SCOT-BUZZ editor BILL JAMIESON tells Enterprise Scotland – “it’s time to take a stand”.

Tens of thousands of businesses in Scotland are facing the penalty prospect of higher business rates compared with similar businesses down south.

This cannot be right.

Last week the UK government confirmed a radical review of the business rates system south of the border.

While good news for ratepayers in England, it does not apply to Scotland.  This should concentrate minds in the Scottish Government, as it is no longer an option to say that fundamental reform is too difficult or complicated

A key argument for “more powers” to be devolved to Scotland was the prospect of creating a dynamic and competitive Scottish economy.

Central to that vision is a business tax regime that at the very least does not put Scottish business at a disadvantage.

But that is exactly what is happening now.

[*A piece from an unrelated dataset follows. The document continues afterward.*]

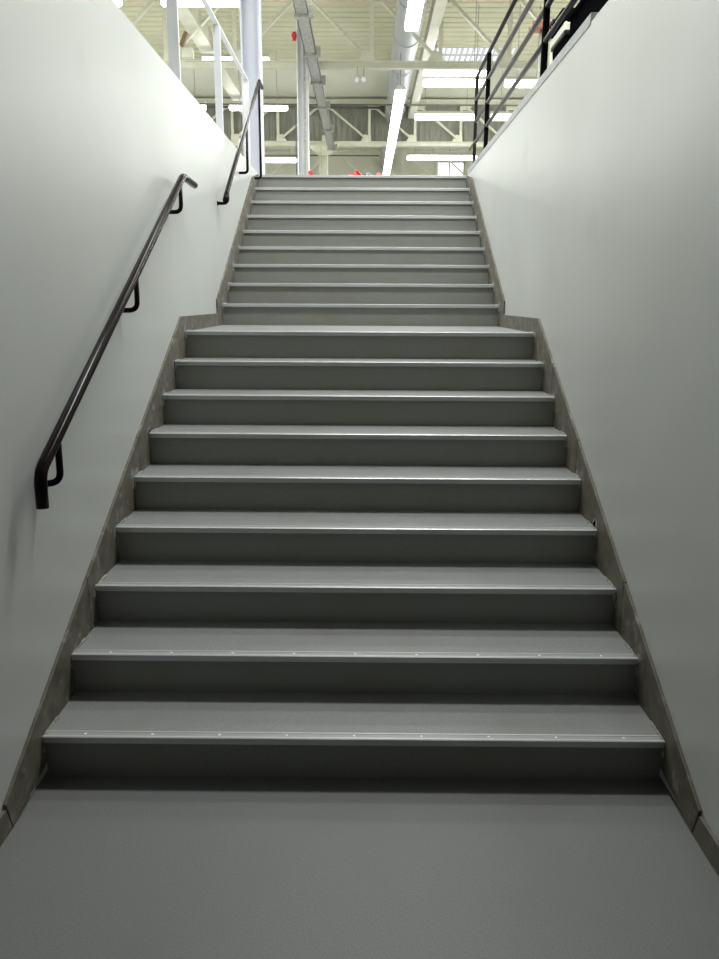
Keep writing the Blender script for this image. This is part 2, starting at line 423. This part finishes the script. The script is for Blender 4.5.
# ------------------------------------------------------------------ lamps
def lamp_y(x, y0, y1, label, w=.22, z=5.6):
    t = thing('strip_light', label, 'light', (x, (y0+y1)/2, z), 'lengthwise row of strip lights')
    b = new(); add_prism_y(b, [(x-w*.5, z+.05), (x+w*.5, z+.05), (x+w*.25, z+.13), (x-w*.25, z+.13)], y0, y1); obj('housing', b, M_house, t)
    b = new(); add_prism_y(b, [(x-w*.46, z+.048), (x-w*.42, z), (x+w*.42, z), (x+w*.46, z+.048)], y0+.02, y1-.02); obj('diffuser', b, M_lamp, t)
    for yy in (y0+.3, y1-.3):
        b = new(); add_box(b, x-.006, x+.006, yy-.006, yy+.006, z+.13, 6.358); obj('hanger', b, M_tray, t)
    return t
def lamp_x(x0, x1, y, label, z=6.2, w=.13):
    t = thing('strip_light', label, 'light', ((x0+x1)/2, y, z), 'crosswise strip lights')
    b = new(); add_prism_x(b, [(y-w*.7, z+.07), (y+w*.7, z+.07), (y+w*.4, z+.14), (y-w*.4, z+.14)], x0, x1); obj('housing', b, M_house, t)
    b = new(); add_tube(b, [(x0+.0, y, z), (x0+.03, y, z), (x1-.03, y, z), (x1, y, z)], [w*.3, w*.5, w*.5, w*.3], 12)
    obj('tube', b, M_lamp, t)
    for x in (x0+.25, x1-.25):
        b = new(); add_box(b, x-.006, x+.006, y-.006, y+.006, z+.14, (zc(y)+.02 if y < 19.6 else 7.9)); obj('hanger', b, M_tray, t)
    return t
lamp_y(.70, 8.55, 9.85, 'glowing strip light at the top of the photo, nearest of the lengthwise row')
lamp_y(.70, 13.18, 15.1, 'glowing strip light in the lengthwise row, first beyond the nearer truss')
lamp_y(.70, 15.14, 17.06, 'glowing strip light in the lengthwise row, second beyond the nearer truss')
lamp_y(.70, 17.1, 19.02, 'glowing strip light in the lengthwise row, third beyond the nearer truss')
lamp_y(.70, 19.06, 20.98, 'glowing strip light in the lengthwise row, fourth beyond the nearer truss')
lamp_y(.70, 21.02, 22.95, 'farthest glowing strip light of the lengthwise row, just over the top step')
lamp_x(-3.13, -1.88, 10.5, 'strip light at the very top left, across the near white post')
lamp_x(-4.75, -3.75, 10.5, 'strip light cut off by the left wall at the very top left')
lamp_x(-3.13, -1.83, 13.5, 'crosswise strip light at left, just over the near truss chord')
lamp_x(-3.22, -1.83, 17.0, 'crosswise strip light at left, behind the lilac column')
lamp_x(-5.2, -3.78, 17.0, 'crosswise strip light at left, mostly hidden by the left wall top')
lamp_x(-4.1, -2.2, 23.9, 'farthest crosswise strip light at left, low above the top step')
lamp_x(1.18, 2.45, 14.1, 'crosswise strip light at right directly under the bright roof light')
lamp_x(1.25, 2.62, 15.0, 'crosswise strip light at right, second below the bright roof light', z=6.22)
lamp_x(2.98, 3.9, 15.0, 'crosswise strip light seen through the dark guard railing bars', z=6.22)
lamp_x(1.26, 2.80, 17.9, 'crosswise strip light at right in front of the cladding')
lamp_x(3.15, 4.5, 17.9, 'crosswise strip light beside the right wall top, in front of the cladding')
lamp_x(1.37, 2.45, 23.35, 'left one of the two farthest strip lights at right')
lamp_x(2.47, 3.6, 23.35, 'right one of the two farthest strip lights at right')
# unseen fill lights: lamps presumed over the stair, others added to brighten the hall
def area(x, y, z, sx, sy, e):
    l = bpy.data.lights.new('hall_fill_light', 'AREA'); l.shape = 'RECTANGLE'; l.size = sx; l.size_y = sy; l.energy = e; l.color = (.97, 1, .975)
    o = bpy.data.objects.new('hall_fill_light', l); o.location = (x, y, z); C.objects.link(o)
for x, y, e in ((.8, 4.5, 85), (.8, 2.4, 215), (-3, 4.5, 125), (3.6, 4.5, 35), (.8, 7.8, 85), (-3.2, 8, 130), (3.6, 8, 45), (-5.5, 9, 360), (5.5, 9, 360), (-6, 14, 400), (6, 14, 400), (-4, 22, 320), (5, 22, 320)):
    area(x, y, 6.15, 2.4, .5, e)
w = bpy.data.worlds.new('world'); bpy.context.scene.world = w; w.use_nodes = True
w.node_tree.nodes['Background'].inputs[0].default_value = (.8, .85, .9, 1); w.node_tree.nodes['Background'].inputs[1].default_value = .6

# ------------------------------------------------------------------ services
b = new(); add_tube(b, [(.80, -8.9, 6.62), (.80, 26.9, 6.62)], .25, 24)
for k in range(18):
    y = -7+k*1.83; add_tube(b, [(.80, y, 6.62), (.80, y+.03, 6.62)], .262, 24)
tag(obj('ventilation_duct', b, M_duct), 'round blue-grey ventilation duct running away above the lengthwise strip lights', 'duct')
t = thing('cable_tray', 'grey cable tray running away beside the white column', 'cable tray', (-.86, 5, 5.6))
b = new(); add_box(b, -.95, -.77, -8, 18.9, 5.6, 5.61); add_box(b, -.95, -.94, -8, 18.9, 5.6, 5.68); add_box(b, -.78, -.77, -8, 18.9, 5.6, 5.68); obj('tray', b, M_tray, t)
b = new(); rr = random.Random(3)
for k in range(5):
    x = -.93+k*.033; add_tube(b, [(x+rr.uniform(-.01,.01), -8+j*1.5, 5.625+rr.uniform(0,.03)) for j in range(19)], .012, 6)
obj('cable_bundle', b, M_pipe, t)
for y in (7.4, 9.2, 10.9, 12.5, 14.3, 16.4, 18.6):
    b = new(); add_box(b, -.97, -.75, y-.02, y+.02, 5.56, 5.6)
    if y == 12.5: add_box(b, -.965, -.95, y-.015, y+.015, 5.56, 5.82)
    add_box(b, -.77, -.70, y-.05, y+.05, 5.56, 5.70); obj('bracket', b, M_tray, t)
b = new(); add_tube(b, [(-9.01, 19.2, 6.72), (.50, 19.2, 6.72)], .028, 8)
tag(obj('service_pipe', b, M_pipe), 'thin dark pipe crossing in front of the grey cladding', 'pipe')
b = new(); add_tube(b, [(-9.01, 15.7, 5.97), (9.01, 15.7, 5.97)], .02, 8)
tag(obj('service_pipe', b, M_pipe), 'thin dark pipe crossing between the trusses near the strip lights', 'pipe')
b = new(); add_tube(b, [(-9.01, 25.4, 6.62), (.50, 25.4, 6.62)], .02, 8)
tag(obj('service_pipe', b, M_pipe), 'thin pipe crossing low in front of the end wall', 'pipe')
t = thing('twin_spotlight', 'pair of small white spotlights hanging under the nearer truss', 'light', (-.1, 12.4, 5.6))
b = new(); add_box(b, -.13, -.115, 12.39, 12.41, 5.62, 5.82); add_box(b, -.015, 0, 12.39, 12.41, 5.62, 5.82); obj('bracket', b, M_tray, t)
for x in (-.13, -.01):
    b = new(); add_tube(b, [(x, 12.45, 5.66), (x, 12.36, 5.62), (x, 12.3, 5.59)], [.02, .035, .042], 12); obj('lamp_head', b, M_white, t)
# brown board and box on the truss at left
b = new(); add_bar(b, (-3.25, 12.3, 6.12), (-3.15, 12.3, 6.34), .10, .07); tag(obj('wooden_board', b, M_brown), 'short brown board leaning on the nearer truss at left', 'board')
b = new(); add_box(b, -3.26, -3.06, 12.3, 12.45, 5.945, 6.11); tag(obj('junction_box', b, M_cream, bevel=.01), 'cream box sitting on the nearer truss chord at left', 'box')
# alarm bell, extinguisher on the white column
t = thing('alarm_bell', 'small round red alarm bell high on the white column', 'alarm', (-1.24, 12.2, 6.25))
b = new(); add_tube(b, [(-1.235, 12.2, 6.26), (-1.235, 12.16, 6.26), (-1.235, 12.13, 6.26)], [.045, .045, .025], 16); obj('gong', b, M_red, t)
b = new(); add_box(b, -1.265, -1.20, 12.2, 12.24, 6.19, 6.33); obj('back_box', b, M_red, t)
t = thing('fire_alarm_point', 'small red call point with a black horn beneath on the white column', 'alarm', (-.96, 12.2, 3.9))
b = new(); add_box(b, -1.0, -.93, 12.14, 12.20, 3.93, 4.03); obj('call_point', b, M_red, t, .008)
b = new(); add_tube(b, [(-.96, 12.20, 3.83), (-.96, 12.14, 3.83), (-.96, 12.09, 3.83)], [.03, .04, .06], 12); obj('horn', b, M_black, t)

# ------------------------------------------------------------------ things on the upper floor beyond the top step
t = thing('trolley', 'low flat grey trolley beyond the top step, carrying the red bundles', 'trolley', (-.02, 9.0, ZU))
b = new(); add_box(b, -.42, .36, 8.8, 9.4, ZU+.30, ZU+.335); obj('platform', b, M_grey, t, .01)
for x in (-.36, .30):
    for y in (8.88, 9.32):
        b = new(); add_box(b, x-.012, x+.012, y-.012, y+.012, ZU+.05, ZU+.30); add_tube(b, [(x-.02, y, ZU+.06), (x+.02, y, ZU+.06)], .06, 16); obj('caster', b, M_black, t)
def bundle(x, y, sx, sy, sz, m, seed, label, peak=(0,0)):
    b = new(); bmesh.ops.create_icosphere(b, subdivisions=3, radius=1)
    rr = random.Random(seed); ks = [(rr.uniform(2,6), rr.uniform(2,6), rr.uniform(0,6)) for _ in range(5)]
    for v in b.verts:
        d = 1+.10*sum(math.sin(k[0]*v.co.x+k[1]*v.co.z+k[2]) for k in ks)
        c = v.co*d; hx = max(0, 1-abs(c.x-peak[0])*2.2)*peak[1]
        zz = max(c.z, -.75)
        v.co = Vector((x+c.x*sx, y+c.y*sy, ZU+.335+(zz+.75)*sz+(hx if zz > 0 else 0)))
    for f in b.faces: f.smooth = False
    return tag(obj('cloth_bundle', b, m), label, 'bundle')
bundle(-.13, 9.0, .115, .18, .055, M_red, 1, 'bright red peaked bundle beyond the top step, leftmost on the trolley', (.35, .07))
bundle(.055, 9.0, .05, .15, .065, M_grey, 2, 'blue-grey bundle between the two red bundles on the trolley')
bundle(.215, 9.02, .08, .15, .055, M_pink, 3, 'pinkish red bundle with a dark top beyond the top step, rightmost on the trolley', (0,.02))

# dark equipment behind the right guard railing
t = thing('equipment_cabinet', 'low black cabinet standing right behind the dark guard railing, nearest the viewer', 'cabinet', (1.6, 2.2, ZU))
b = new(); add_box(b, 1.36, 1.85, 1.0, 3.02, ZU+.04, ZU+.45); obj('body', b, M_black, t, .01)
b = new(); add_box(b, 1.345, 1.87, .98, 3.03, ZU+.45, ZU+.475); obj('lid', b, M_black, t, .004)
b = new(); add_box(b, 1.40, 1.82, 1.05, 2.97, ZU, ZU+.04); obj('plinth', b, M_pipe, t)
t = thing('waste_bin', 'black bin beyond the low black cabinet, behind the dark guard railing', 'bin', (1.65, 3.6, ZU))
b = new(); add_prism_y(b, [(1.48, ZU), (1.80, ZU), (1.85, ZU+.50), (1.43, ZU+.50)], 3.42, 3.80); obj('body', b, M_black, t, .01)
b = new(); add_box(b, 1.42, 1.86, 3.41, 3.81, ZU+.50, ZU+.53); obj('rim', b, M_guard, t, .006)
b = new(); add_box(b, 1.62, 2.05, 4.25, 4.75, ZU, ZU+.86)
tag(obj('storage_box', b, M_cream, bevel=.015), 'tall pale cream box behind the dark guard railing, black case lying on it', 'box')
t = thing('tool_case', 'flat blue-black case lying on the pale cream box', 'case', (1.8, 4.5, ZU+.86))
b = new(); add_box(b, 1.60, 2.0, 4.28, 4.72, ZU+.865, ZU+.97); obj('body', b, M_black, t, .02)
b = new(); add_tube(b, fillet([(1.595, 4.42, ZU+.92), (1.565, 4.42, ZU+.92), (1.565, 4.58, ZU+.92), (1.595, 4.58, ZU+.92)], .015), .008, 8); obj('handle', b, M_guard, t)
t = thing('tripod_stand', 'grey tripod stand with a red tray on top behind the dark guard railing', 'stand', (1.92, 6.55, ZU))
b = new(); add_tube(b, [(1.92, 6.55, ZU+.4), (1.92, 6.55, ZU+1.52)], .018, 10); obj('pole', b, M_tray, t)
for k in range(3):
    a = k*2.094+.4; b = new(); add_tube(b, [(1.92, 6.55, ZU+.75), (1.92+.3*math.cos(a), 6.55+.3*math.sin(a), ZU+.01)], .012, 8); obj('leg', b, M_tray, t)
b = new(); add_box(b, 1.80, 2.0, 6.45, 6.65, ZU+1.52, ZU+1.54); add_box(b, 1.80, 2.0, 6.45, 6.46, ZU+1.54, ZU+1.575); add_box(b, 1.80, 2.0, 6.64, 6.65, ZU+1.54, ZU+1.575)
obj('tray', b, mat('dull_red_paint', (.42,.15,.12), .6), t)

# ------------------------------------------------------------------ camera
cam = bpy.data.cameras.new('camera'); co = bpy.data.objects.new('camera', cam); C.objects.link(co)
cam.sensor_fit = 'VERTICAL'; cam.sensor_height = 36; cam.lens = 750.013/959*36
pi_, ya, ro = -.2336, .0052, -.0052
Rz = Matrix.Rotation(ya, 3, 'Z'); Rx = Matrix.Rotation(pi_, 3, 'X'); Ry = Matrix.Rotation(ro, 3, 'Y')
Mr = Rz @ Rx @ Ry
right, fwd, up = Mr.col[0], Mr.col[1], Mr.col[2]
mw = Matrix.Identity(4)
for i in range(3): mw[i][0], mw[i][1], mw[i][2] = right[i], up[i], -fwd[i]
mw[0][3], mw[1][3], mw[2][3] = .0314, -2.4428, 1.7277
co.matrix_world = mw; cam.clip_start = .05; cam.clip_end = 200
S = bpy.context.scene; S.camera = co
S.view_settings.view_transform = 'Standard'; S.view_settings.look = 'None'; S.view_settings.gamma = 1; S.view_settings.exposure = 0
S.cycles.max_bounces = 10; S.cycles.diffuse_bounces = 6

Scotland’s business rates system is screaming out for reform. You only have to look at the depleted state of many high streets in Scotland’s towns and villages, the vacant premises and the boarded up shops to see we have a pressing social as well as economic problem.

But business rates are set to increase once again from April. Planning application fees have risen by 25 per cent over the past two years, and water and sewerage charges are set to be levied on empty shops and commercial premises.

We need a wholesale review of our business rates system. It has failed to reflect the profound changes that have swept through the business world.

Our towns and villages are blighted by abandoned and boarded up shops. Empty business premises are left to rot. Our communities are hit.

Many businesses, struggling to cope with the recession and its aftermath, cannot cope with rising business rate demands.

Yet these continue to be levied as if nothing has changed – in particular the  big changes in the  shopping habits of millions of customers who have migrated to digital, online shopping.

Now we’re told of a new business rate rise in the pipeline. The Scottish parliament – where there’s barely anyone with a business background – has announced that the new Uniform Business Rate (UBR) for non-domestic properties is rising to 48p for 2015/16.

The increase, normally linked with the annual rate of inflation in September of the previous year (2.3 per cent in 2014), has been capped at two per cent.

That capping is welcome. But it leaves the fundamental burden unchanged.

The Small Business Bonus Scheme supplement payable on properties with a rateable value over £35,000 has been confirmed at 49.3p. For larger properties there will be an increase of 2.28 per cent.



You might think this is small potatoes. But consider this

The Office for Budget Responsibility, in its ‘Economic & Fiscal Outlook’ released last week, has calculated that tax revenues from oil and gas in the UK North Sea will fall to £700 million in 2015-16 and to £600 million in 2016-17.

At the same time the Scottish government is forecasting that tax revenues from non-domestic rates in Scotland alone will swell to £2.8 billion in 2015-16 – four times as much!

We rush out emergency support packages for the beleaguered North Sea – but on business rates, we pile on the agony.

Meanwhile, closure of multiple retailers (shops with more than five outlets) in Scotland continues unabated, with the rate running at six a week.

According to PwC research compiled by the Local Data Company (LDC), the net loss in multiple retailers in Scotland is more than double the 2013 total, as the high street continues its drastic overhaul in response to the advance of online sales and changing consumer demand.

The retail industry, which is a property intensive sector, is estimated to contribute around a quarter of tax revenues from business rates.

As David Lonsdale, Director of the Scottish Retail Consortium points out, “A failure to overhaul business rates, which are set to escalate once again next month, could lead to communities across Scotland missing out on investment in retail outlets and the jobs that they bring.

“It is why we want to see the collective energies of our politicians channelled into thinking radically about fundamental reform of Scotland’s business rates system, in order to make the retail industry and other sectors better placed to invest, expand and create employment.”

For some time the Scottish government has been increasingly reliant on more non-domestic rates income (NDRI) to boost its coffers, and less on council taxes.

According to a paper from Fiscal Affairs Scotland earlier this month, in 2009-10 council tax amounted to 5.6 per cent of the total revenues raised and NDRI to 5.7 per cent.

By 2015-16 the respective shares are estimated to be 5.3 per cent and 7.5 per cent.

“It would need”, says “FA, “an increase of around 50 per cent in council tax receipts to return them to the position of near-parity in 2009-10”.

Meanwhile the independent Scottish Fiscal Commission is seeking more evidence from the Scottish government to support the current projections of £2.7 billion for NDRI by 2015-16.

Local government is not currently exposed to any NDRI shortfall. But “this position”, warns FAS, “may change in the future.”


Our view at SCOT-BUZZ is clear. It is time we stopped treating business ratepayers as milch cow for every new spending wheeze and vote-catching political gimmick.

Business Scotland needs to unite and to campaign for a business rates review. And until that review is complete, we urge that the planned increase in non-domestic rates next month is scrapped and charges frozen.